Given instruction: Every line must be returned precisely as it is written.

Available data:
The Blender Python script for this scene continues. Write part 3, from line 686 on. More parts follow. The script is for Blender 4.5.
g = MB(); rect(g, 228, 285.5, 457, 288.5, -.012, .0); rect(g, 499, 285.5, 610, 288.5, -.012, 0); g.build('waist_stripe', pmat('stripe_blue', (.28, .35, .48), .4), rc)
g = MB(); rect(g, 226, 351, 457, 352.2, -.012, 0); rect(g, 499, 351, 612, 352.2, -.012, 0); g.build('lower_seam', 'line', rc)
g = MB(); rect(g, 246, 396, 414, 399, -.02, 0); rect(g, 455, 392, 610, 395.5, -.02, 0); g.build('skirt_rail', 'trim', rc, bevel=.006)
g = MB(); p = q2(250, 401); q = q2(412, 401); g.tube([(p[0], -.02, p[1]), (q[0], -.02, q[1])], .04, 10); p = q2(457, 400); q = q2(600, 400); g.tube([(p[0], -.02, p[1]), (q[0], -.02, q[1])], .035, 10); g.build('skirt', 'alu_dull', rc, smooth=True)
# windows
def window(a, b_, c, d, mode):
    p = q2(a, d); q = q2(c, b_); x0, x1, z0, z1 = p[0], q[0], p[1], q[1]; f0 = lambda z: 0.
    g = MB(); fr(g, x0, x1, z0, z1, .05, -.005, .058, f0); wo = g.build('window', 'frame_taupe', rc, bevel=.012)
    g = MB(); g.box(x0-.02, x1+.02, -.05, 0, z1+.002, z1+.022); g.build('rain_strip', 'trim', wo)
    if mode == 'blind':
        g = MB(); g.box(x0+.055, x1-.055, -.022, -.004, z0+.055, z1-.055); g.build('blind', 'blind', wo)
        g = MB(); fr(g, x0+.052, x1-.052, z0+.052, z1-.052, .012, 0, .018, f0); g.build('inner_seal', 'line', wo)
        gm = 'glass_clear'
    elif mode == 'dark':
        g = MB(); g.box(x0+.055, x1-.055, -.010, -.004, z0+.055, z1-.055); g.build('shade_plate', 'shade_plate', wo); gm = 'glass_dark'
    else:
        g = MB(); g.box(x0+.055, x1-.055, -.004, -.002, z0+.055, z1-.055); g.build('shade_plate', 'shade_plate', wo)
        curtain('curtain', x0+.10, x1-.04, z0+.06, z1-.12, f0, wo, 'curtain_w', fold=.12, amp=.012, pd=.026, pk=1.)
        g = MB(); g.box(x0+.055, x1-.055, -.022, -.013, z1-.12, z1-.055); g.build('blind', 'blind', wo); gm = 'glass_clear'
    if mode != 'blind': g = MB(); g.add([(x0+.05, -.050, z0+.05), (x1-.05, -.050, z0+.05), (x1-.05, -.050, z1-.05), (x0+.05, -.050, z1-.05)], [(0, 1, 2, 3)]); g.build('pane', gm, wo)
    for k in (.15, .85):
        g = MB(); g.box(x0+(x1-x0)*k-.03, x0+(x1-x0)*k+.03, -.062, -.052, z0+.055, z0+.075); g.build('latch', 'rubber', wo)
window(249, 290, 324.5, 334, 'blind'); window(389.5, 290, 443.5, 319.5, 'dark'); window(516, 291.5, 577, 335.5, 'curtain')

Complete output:
The Blender Python script for this scene continues. Write part 3, from line 686 on. More parts follow. The script is for Blender 4.5.
g = MB(); rect(g, 228, 285.5, 457, 288.5, -.012, .0); rect(g, 499, 285.5, 610, 288.5, -.012, 0); g.build('waist_stripe', pmat('stripe_blue', (.28, .35, .48), .4), rc)
g = MB(); rect(g, 226, 351, 457, 352.2, -.012, 0); rect(g, 499, 351, 612, 352.2, -.012, 0); g.build('lower_seam', 'line', rc)
g = MB(); rect(g, 246, 396, 414, 399, -.02, 0); rect(g, 455, 392, 610, 395.5, -.02, 0); g.build('skirt_rail', 'trim', rc, bevel=.006)
g = MB(); p = q2(250, 401); q = q2(412, 401); g.tube([(p[0], -.02, p[1]), (q[0], -.02, q[1])], .04, 10); p = q2(457, 400); q = q2(600, 400); g.tube([(p[0], -.02, p[1]), (q[0], -.02, q[1])], .035, 10); g.build('skirt', 'alu_dull', rc, smooth=True)
# windows
def window(a, b_, c, d, mode):
    p = q2(a, d); q = q2(c, b_); x0, x1, z0, z1 = p[0], q[0], p[1], q[1]; f0 = lambda z: 0.
    g = MB(); fr(g, x0, x1, z0, z1, .05, -.005, .058, f0); wo = g.build('window', 'frame_taupe', rc, bevel=.012)
    g = MB(); g.box(x0-.02, x1+.02, -.05, 0, z1+.002, z1+.022); g.build('rain_strip', 'trim', wo)
    if mode == 'blind':
        g = MB(); g.box(x0+.055, x1-.055, -.022, -.004, z0+.055, z1-.055); g.build('blind', 'blind', wo)
        g = MB(); fr(g, x0+.052, x1-.052, z0+.052, z1-.052, .012, 0, .018, f0); g.build('inner_seal', 'line', wo)
        gm = 'glass_clear'
    elif mode == 'dark':
        g = MB(); g.box(x0+.055, x1-.055, -.010, -.004, z0+.055, z1-.055); g.build('shade_plate', 'shade_plate', wo); gm = 'glass_dark'
    else:
        g = MB(); g.box(x0+.055, x1-.055, -.004, -.002, z0+.055, z1-.055); g.build('shade_plate', 'shade_plate', wo)
        curtain('curtain', x0+.10, x1-.04, z0+.06, z1-.12, f0, wo, 'curtain_w', fold=.12, amp=.012, pd=.026, pk=1.)
        g = MB(); g.box(x0+.055, x1-.055, -.022, -.013, z1-.12, z1-.055); g.build('blind', 'blind', wo); gm = 'glass_clear'
    if mode != 'blind': g = MB(); g.add([(x0+.05, -.050, z0+.05), (x1-.05, -.050, z0+.05), (x1-.05, -.050, z1-.05), (x0+.05, -.050, z1-.05)], [(0, 1, 2, 3)]); g.build('pane', gm, wo)
    for k in (.15, .85):
        g = MB(); g.box(x0+(x1-x0)*k-.03, x0+(x1-x0)*k+.03, -.062, -.052, z0+.055, z0+.075); g.build('latch', 'rubber', wo)
window(249, 290, 324.5, 334, 'blind'); window(389.5, 290, 443.5, 319.5, 'dark'); window(516, 291.5, 577, 335.5, 'curtain')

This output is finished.